Sunday, September 27, 2015

The Invisible Labor of Fashion Blogging

Earlier this month, the biannual circus that is New York Fashion Week saw non-stop coverage on social media via Instagram, Twitter, and Snapchat, with the scene repeating itself in London, Milan, and Paris through early October. Though coverage of designers, models, A-listers, and celebrities was in no short supply in mainstream and industry publications, there was another formidable yet familiar force on the scene: fashion bloggers.

It’s been nearly a decade since these independent voices “took over the tents,” as Women’s Wear Daily proclaimed of the fashion blogosphere’s first wave in the mid-aughts. While industry veterans initially saw the inclusion of bloggers as an invasion, the latter’s presence at runway shows and designer fetes no longer draws the ire it once did. Instead, both designers and fashion editors recognize the power of bloggers. The resurgence of Birkenstocks, the frenzy over fringe, and the ubiquity of off-the-shoulder styles are among the recent trends that have been brought into the mainstream by a collective of online tastemakers, whose scrappy origins grow more and more distant every year. With annual incomes of top-ranking bloggers climbing into the seven-figure range, it’s not surprising that they’re frequently hailed as savvy entrepreneurs.
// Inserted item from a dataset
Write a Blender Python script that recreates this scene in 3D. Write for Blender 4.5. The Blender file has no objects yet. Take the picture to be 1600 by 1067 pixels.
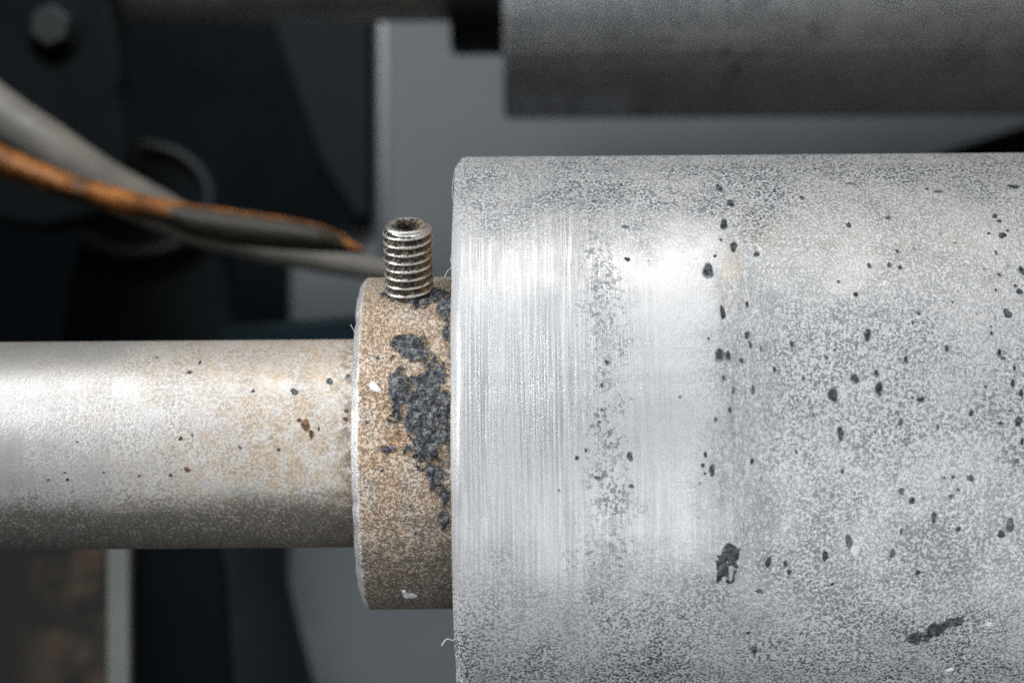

In the popular imagination, blogging has become a viable career path with legions of aspirants. As many other creative workers struggle to find stable and fulfilling careers, bloggers and others with digital clout seem to have shaped their careers with ease. The impeccably curated online presences of these young women—fashion blogging is heavily skewed female—seem to offer hope and a sense of control in an economy marked by persistent instability and precarious employment conditions.

But this idealized profession is less glamorous than it first appears. In a new study to be published this fall in the journal Social Media + Society, we examine the gap between the rhetoric and reality of fashion blogging. (Our analysis of 760 Instagram images by 38 top-ranked female professionals is part of a larger, multi-year project on the subject.) Pro-bloggers, we learned, must continually reconcile a series of competing demands: They have to appear authentic but also remain on brand, stay creative while tracking metrics, and satisfy both their readers and the retail brands that bankroll them. Many work up to 100 hours a week, and the flood of new bloggers means companies increasingly expect to not have to pay for partnerships. Meanwhile, the nature of the job requires obscuring the hard work and discipline that goes into crafting the perfect persona online.